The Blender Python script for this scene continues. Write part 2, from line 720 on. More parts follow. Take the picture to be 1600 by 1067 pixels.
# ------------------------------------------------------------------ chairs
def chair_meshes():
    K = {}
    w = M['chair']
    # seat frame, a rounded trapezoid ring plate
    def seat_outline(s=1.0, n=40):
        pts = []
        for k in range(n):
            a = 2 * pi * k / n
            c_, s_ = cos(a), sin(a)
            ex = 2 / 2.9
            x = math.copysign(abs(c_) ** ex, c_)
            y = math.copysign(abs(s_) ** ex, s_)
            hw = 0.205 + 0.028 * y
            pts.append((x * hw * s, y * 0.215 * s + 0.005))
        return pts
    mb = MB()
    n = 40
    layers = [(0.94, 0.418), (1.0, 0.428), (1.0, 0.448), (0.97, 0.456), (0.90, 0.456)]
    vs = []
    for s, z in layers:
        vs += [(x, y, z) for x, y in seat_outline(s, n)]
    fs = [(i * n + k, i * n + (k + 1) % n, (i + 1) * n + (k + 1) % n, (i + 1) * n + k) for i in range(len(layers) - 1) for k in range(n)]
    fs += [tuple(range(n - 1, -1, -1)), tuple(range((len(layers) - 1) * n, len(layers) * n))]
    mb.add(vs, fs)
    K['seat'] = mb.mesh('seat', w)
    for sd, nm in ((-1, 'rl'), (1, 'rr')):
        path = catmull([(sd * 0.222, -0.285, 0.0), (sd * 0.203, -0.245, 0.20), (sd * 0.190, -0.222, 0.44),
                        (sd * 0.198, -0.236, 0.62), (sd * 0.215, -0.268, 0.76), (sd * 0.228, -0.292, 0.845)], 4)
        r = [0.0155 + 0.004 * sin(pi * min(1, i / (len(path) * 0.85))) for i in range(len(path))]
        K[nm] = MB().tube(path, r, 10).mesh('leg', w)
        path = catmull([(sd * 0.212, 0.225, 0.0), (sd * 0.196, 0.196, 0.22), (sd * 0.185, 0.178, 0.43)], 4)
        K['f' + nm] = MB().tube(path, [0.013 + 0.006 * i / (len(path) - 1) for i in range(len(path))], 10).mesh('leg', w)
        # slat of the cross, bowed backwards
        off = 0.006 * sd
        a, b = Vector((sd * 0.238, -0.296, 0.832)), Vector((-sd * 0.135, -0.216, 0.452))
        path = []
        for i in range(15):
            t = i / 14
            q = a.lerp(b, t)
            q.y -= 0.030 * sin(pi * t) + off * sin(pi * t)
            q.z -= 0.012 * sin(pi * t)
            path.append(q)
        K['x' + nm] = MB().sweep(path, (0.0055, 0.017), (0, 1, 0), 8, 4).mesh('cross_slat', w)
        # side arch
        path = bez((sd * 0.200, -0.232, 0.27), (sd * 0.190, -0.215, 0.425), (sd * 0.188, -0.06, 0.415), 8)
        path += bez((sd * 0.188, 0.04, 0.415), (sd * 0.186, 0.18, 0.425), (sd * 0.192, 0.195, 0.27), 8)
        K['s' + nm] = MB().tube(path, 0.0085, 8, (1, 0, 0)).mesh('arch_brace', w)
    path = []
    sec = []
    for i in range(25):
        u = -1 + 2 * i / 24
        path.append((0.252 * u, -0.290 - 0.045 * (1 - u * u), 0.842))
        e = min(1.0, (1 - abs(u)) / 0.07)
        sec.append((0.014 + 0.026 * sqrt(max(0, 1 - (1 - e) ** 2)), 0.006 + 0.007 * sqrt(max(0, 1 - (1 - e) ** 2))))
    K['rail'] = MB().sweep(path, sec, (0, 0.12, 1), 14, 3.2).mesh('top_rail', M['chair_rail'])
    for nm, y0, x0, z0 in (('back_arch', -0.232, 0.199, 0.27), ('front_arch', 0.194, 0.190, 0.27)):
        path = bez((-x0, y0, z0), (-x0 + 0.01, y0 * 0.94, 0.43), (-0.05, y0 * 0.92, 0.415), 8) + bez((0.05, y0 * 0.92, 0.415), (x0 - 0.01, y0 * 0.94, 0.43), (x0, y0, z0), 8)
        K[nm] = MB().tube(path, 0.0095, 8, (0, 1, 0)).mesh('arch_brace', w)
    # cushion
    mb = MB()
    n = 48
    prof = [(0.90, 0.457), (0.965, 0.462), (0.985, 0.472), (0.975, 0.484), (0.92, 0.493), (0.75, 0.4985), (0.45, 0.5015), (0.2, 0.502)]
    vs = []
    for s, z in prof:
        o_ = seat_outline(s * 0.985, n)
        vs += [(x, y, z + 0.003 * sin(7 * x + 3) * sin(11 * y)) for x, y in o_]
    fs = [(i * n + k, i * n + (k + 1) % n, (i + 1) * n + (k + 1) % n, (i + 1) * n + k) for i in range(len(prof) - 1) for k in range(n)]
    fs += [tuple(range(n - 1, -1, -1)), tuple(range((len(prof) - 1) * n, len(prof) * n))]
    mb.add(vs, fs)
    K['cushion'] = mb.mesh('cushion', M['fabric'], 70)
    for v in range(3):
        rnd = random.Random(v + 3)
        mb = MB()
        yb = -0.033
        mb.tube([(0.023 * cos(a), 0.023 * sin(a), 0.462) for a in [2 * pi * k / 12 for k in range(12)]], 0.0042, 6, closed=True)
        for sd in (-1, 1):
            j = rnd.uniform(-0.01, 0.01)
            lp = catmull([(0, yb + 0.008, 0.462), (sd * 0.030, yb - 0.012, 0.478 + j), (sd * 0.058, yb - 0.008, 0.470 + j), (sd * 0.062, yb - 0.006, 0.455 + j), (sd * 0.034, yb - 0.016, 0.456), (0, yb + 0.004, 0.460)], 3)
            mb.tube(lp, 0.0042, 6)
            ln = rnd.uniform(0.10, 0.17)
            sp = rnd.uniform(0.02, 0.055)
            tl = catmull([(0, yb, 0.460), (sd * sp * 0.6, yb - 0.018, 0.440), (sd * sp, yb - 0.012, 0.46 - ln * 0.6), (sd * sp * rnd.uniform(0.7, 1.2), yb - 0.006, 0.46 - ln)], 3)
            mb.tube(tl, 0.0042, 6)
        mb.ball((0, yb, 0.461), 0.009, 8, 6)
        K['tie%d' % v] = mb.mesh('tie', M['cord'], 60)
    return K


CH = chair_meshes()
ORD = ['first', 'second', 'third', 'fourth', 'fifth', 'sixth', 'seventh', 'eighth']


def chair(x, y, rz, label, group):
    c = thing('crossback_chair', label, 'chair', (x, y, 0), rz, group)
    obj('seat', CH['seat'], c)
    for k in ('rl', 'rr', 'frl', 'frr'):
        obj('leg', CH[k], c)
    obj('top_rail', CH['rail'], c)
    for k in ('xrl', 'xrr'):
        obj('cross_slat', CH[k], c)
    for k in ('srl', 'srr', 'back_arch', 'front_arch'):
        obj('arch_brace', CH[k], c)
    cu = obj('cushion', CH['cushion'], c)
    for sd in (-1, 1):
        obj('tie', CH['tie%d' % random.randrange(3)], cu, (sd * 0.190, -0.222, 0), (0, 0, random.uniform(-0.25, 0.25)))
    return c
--
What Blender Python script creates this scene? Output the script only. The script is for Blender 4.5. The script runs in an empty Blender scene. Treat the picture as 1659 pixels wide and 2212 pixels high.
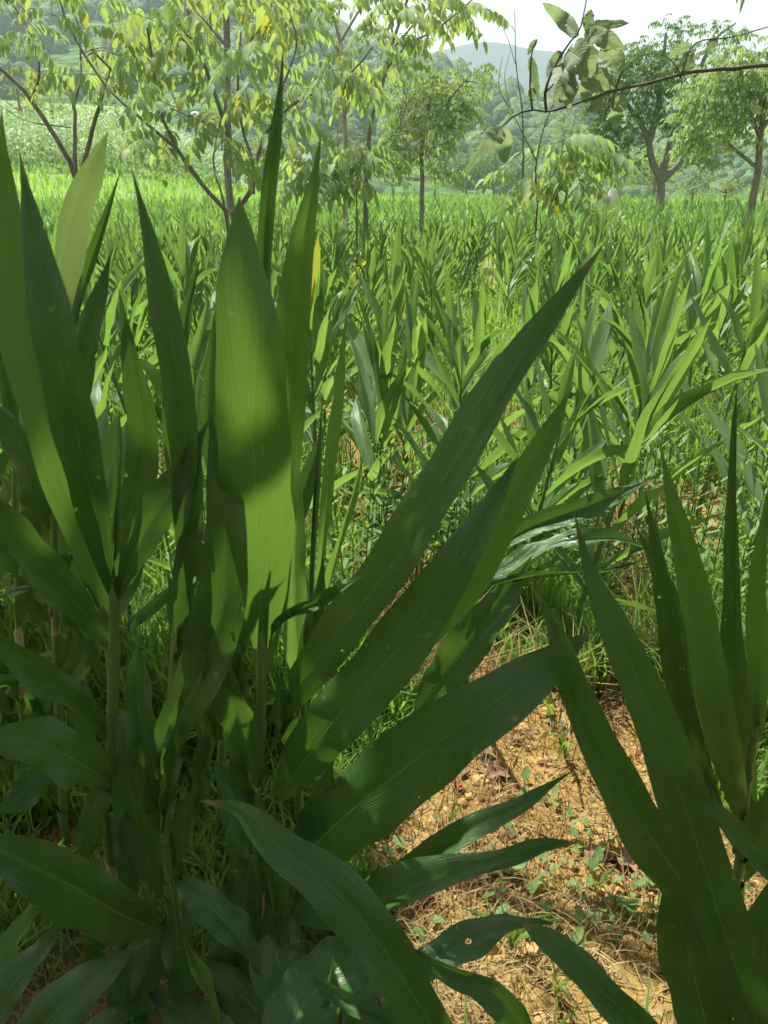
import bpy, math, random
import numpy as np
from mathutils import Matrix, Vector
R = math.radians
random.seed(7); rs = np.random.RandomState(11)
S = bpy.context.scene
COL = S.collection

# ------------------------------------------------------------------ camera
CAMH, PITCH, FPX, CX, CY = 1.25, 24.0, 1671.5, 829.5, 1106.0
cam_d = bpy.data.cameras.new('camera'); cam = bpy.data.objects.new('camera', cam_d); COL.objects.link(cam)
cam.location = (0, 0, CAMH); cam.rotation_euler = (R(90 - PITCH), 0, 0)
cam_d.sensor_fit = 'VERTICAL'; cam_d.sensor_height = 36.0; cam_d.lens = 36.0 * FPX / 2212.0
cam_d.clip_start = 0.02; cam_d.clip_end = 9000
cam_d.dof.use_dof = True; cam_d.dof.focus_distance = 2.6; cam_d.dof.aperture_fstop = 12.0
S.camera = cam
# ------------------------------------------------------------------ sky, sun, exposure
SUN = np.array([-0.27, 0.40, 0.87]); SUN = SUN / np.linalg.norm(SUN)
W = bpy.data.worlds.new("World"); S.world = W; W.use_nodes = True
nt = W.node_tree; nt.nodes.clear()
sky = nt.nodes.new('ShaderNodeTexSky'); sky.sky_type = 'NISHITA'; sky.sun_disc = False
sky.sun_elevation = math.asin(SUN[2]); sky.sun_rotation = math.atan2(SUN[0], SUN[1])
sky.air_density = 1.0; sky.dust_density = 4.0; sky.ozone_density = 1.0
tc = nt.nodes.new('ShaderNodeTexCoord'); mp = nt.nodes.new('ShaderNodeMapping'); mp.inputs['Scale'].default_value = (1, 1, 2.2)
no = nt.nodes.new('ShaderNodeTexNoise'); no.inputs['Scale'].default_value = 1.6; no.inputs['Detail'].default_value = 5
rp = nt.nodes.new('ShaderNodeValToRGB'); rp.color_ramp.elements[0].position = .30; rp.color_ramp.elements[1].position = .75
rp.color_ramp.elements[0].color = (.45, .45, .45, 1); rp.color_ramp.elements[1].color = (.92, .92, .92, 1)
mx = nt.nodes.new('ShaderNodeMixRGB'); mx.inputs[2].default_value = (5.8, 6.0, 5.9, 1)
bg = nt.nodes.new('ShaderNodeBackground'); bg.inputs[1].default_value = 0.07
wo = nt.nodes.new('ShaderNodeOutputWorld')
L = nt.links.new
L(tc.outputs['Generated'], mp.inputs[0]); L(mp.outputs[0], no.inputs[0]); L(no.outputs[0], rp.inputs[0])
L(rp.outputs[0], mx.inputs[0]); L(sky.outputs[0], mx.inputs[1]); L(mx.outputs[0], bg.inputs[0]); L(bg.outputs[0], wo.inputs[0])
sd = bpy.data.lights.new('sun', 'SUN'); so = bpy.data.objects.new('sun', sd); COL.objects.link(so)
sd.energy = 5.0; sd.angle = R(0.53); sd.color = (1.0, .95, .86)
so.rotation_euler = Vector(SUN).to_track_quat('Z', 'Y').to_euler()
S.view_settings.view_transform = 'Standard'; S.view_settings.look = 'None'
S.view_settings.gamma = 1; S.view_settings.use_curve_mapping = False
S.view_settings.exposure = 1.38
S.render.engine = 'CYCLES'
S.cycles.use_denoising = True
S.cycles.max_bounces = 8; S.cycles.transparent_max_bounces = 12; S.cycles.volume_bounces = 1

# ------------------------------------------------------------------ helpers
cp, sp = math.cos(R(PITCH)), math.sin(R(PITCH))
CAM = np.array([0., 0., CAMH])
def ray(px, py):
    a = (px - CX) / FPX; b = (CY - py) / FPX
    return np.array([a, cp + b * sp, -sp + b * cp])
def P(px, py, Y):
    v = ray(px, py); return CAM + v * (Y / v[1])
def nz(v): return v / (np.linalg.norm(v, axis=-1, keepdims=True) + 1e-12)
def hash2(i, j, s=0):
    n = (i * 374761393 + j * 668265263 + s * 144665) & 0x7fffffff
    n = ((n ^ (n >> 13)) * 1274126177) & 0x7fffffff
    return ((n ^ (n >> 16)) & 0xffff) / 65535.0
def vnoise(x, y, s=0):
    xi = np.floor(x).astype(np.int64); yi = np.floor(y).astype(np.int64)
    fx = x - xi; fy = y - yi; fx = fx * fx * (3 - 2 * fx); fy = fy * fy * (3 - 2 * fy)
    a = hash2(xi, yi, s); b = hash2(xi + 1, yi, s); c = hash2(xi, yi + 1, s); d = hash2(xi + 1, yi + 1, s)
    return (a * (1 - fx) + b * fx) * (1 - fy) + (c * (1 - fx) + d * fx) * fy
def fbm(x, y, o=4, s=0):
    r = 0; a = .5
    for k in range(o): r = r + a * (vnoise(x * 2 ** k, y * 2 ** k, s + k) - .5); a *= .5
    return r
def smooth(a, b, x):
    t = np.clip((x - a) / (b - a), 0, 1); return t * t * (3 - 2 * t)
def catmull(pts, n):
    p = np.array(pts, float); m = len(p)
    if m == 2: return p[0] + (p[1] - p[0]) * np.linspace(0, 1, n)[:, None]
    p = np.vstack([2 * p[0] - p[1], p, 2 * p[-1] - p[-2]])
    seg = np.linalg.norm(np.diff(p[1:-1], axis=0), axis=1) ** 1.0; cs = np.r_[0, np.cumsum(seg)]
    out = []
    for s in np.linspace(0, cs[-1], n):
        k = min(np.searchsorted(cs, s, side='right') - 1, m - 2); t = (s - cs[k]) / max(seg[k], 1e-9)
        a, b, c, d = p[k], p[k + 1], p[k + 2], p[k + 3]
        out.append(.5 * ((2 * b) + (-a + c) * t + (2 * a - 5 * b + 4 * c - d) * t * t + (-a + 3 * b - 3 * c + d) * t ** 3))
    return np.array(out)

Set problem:
Pictures stay out: repeat exactly only the lines from the one with "What Blender Python" through the one with "COL = S.collection".

Complete answer:
What Blender Python script creates this scene? Output the script only. The script is for Blender 4.5. The script runs in an empty Blender scene. Treat the picture as 1659 pixels wide and 2212 pixels high.
import bpy, math, random
import numpy as np
from mathutils import Matrix, Vector
R = math.radians
random.seed(7); rs = np.random.RandomState(11)
S = bpy.context.scene
COL = S.collection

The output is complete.